_Brief_:
Keep the images out and copy every entry below exactly.

Scenes as source code:
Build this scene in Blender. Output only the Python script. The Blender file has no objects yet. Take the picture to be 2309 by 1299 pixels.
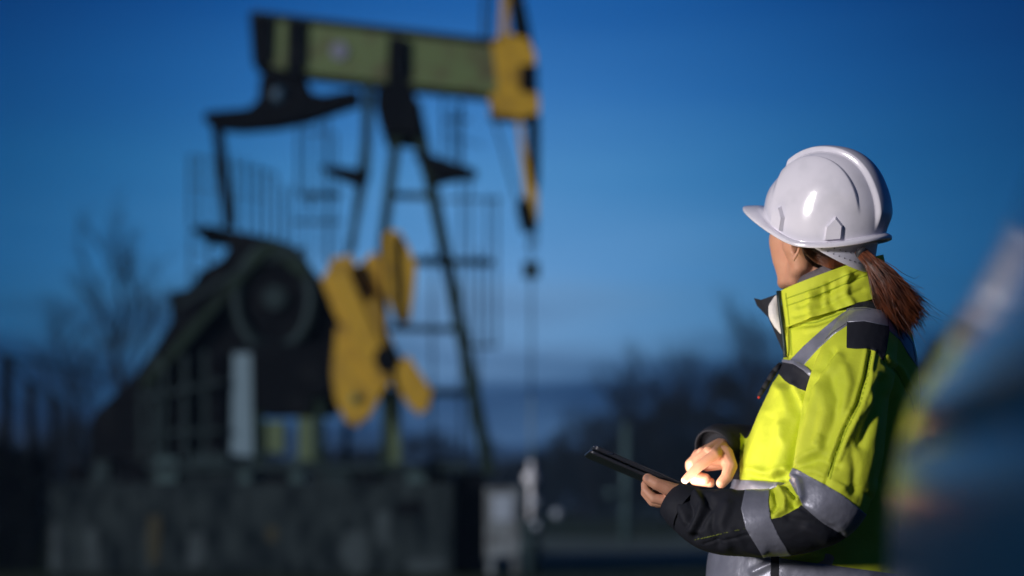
import bpy, math, random
import numpy as np
from mathutils import Vector, Matrix
random.seed(7)
rs = np.random.default_rng(7)
# ------------------------------------------------------------------ camera, sky, key light
SC = bpy.context.scene
COL = SC.collection
CZ, F, CX, HY = 1.01, 3207.0, 1154.5, 1130.0          # camera height; focal length and horizon in photograph pixels
cam = bpy.data.objects.new('camera', bpy.data.cameras.new('camera'))
COL.objects.link(cam); SC.camera = cam
cam.location = (0, 0, CZ); cam.rotation_euler = (math.radians(90), 0, 0)
cam.data.sensor_width = 36; cam.data.lens = 50; cam.data.shift_y = (HY - 649.5) / 2309
cam.data.clip_start = 0.02; cam.data.clip_end = 5000
cam.data.dof.use_dof = True; cam.data.dof.focus_distance = 2.88; cam.data.dof.aperture_fstop = 1.27
cam.data.dof.aperture_blades = 0
SC.view_settings.view_transform = 'Standard'; SC.view_settings.look = 'None'
SC.view_settings.exposure = 0; SC.view_settings.gamma = 1; SC.view_settings.use_curve_mapping = False
SC.render.engine = 'CYCLES'; SC.cycles.use_denoising = True
SC.cycles.max_bounces = 6; SC.cycles.caustics_reflective = False; SC.cycles.caustics_refractive = False

W = bpy.data.worlds.new('World'); SC.world = W; W.use_nodes = True
nt = W.node_tree; nt.nodes.clear()
def N(t, typ, **kw):
    n = t.nodes.new(typ)
    for k, v in kw.items(): setattr(n, k, v)
    return n
SKY = [(-1, (.004, .006, .010)), (-.01, (.003, .010, .030)), (0.0, (.003, .012, .045)), (.040, (.005, .025, .072)), (.066, (.012, .046, .130)),
       (.088, (.040, .105, .235)), (.112, (.105, .225, .42)), (.133, (.135, .300, .55)), (.169, (.118, .305, .60)), (.222, (.068, .248, .54)),
       (.278, (.034, .172, .470)), (.332, (.012, .108, .370)), (.45, (.006, .07, .25)), (1.0, (.012, .050, .16))]
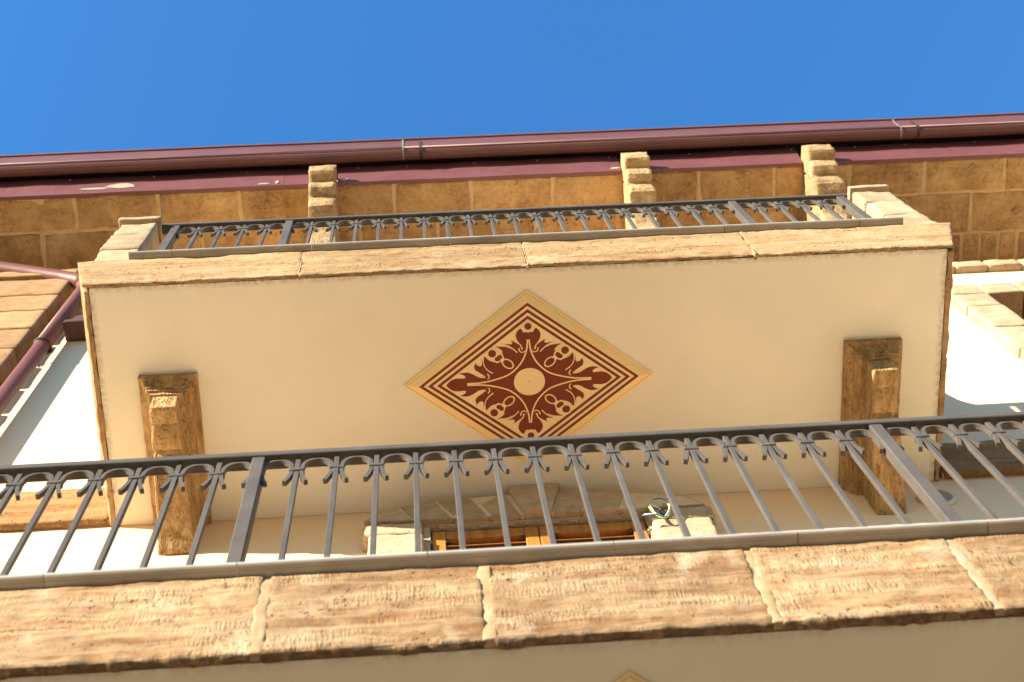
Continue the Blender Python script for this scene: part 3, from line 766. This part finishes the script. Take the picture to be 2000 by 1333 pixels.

_Answer to the task_:
Build this scene in Blender. Output only the Python script. The Blender file has no objects yet. Take the picture to be 2309 by 1299 pixels.
import bpy, math, random
import numpy as np
from mathutils import Vector, Matrix
random.seed(7)
rs = np.random.default_rng(7)
# ------------------------------------------------------------------ camera, sky, key light
SC = bpy.context.scene
COL = SC.collection
CZ, F, CX, HY = 1.01, 3207.0, 1154.5, 1130.0          # camera height; focal length and horizon in photograph pixels
cam = bpy.data.objects.new('camera', bpy.data.cameras.new('camera'))
COL.objects.link(cam); SC.camera = cam
cam.location = (0, 0, CZ); cam.rotation_euler = (math.radians(90), 0, 0)
cam.data.sensor_width = 36; cam.data.lens = 50; cam.data.shift_y = (HY - 649.5) / 2309
cam.data.clip_start = 0.02; cam.data.clip_end = 5000
cam.data.dof.use_dof = True; cam.data.dof.focus_distance = 2.88; cam.data.dof.aperture_fstop = 1.27
cam.data.dof.aperture_blades = 0
SC.view_settings.view_transform = 'Standard'; SC.view_settings.look = 'None'
SC.view_settings.exposure = 0; SC.view_settings.gamma = 1; SC.view_settings.use_curve_mapping = False
SC.render.engine = 'CYCLES'; SC.cycles.use_denoising = True
SC.cycles.max_bounces = 6; SC.cycles.caustics_reflective = False; SC.cycles.caustics_refractive = False

W = bpy.data.worlds.new('World'); SC.world = W; W.use_nodes = True
nt = W.node_tree; nt.nodes.clear()
def N(t, typ, **kw):
    n = t.nodes.new(typ)
    for k, v in kw.items(): setattr(n, k, v)
    return n
SKY = [(-1, (.004, .006, .010)), (-.01, (.003, .010, .030)), (0.0, (.003, .012, .045)), (.040, (.005, .025, .072)), (.066, (.012, .046, .130)),
       (.088, (.040, .105, .235)), (.112, (.105, .225, .42)), (.133, (.135, .300, .55)), (.169, (.118, .305, .60)), (.222, (.068, .248, .54)),
       (.278, (.034, .172, .470)), (.332, (.012, .108, .370)), (.45, (.006, .07, .25)), (1.0, (.012, .050, .16))]
Continue the Blender Python script for this scene: part 3, from line 766. This part finishes the script. Take the picture to be 2000 by 1333 pixels.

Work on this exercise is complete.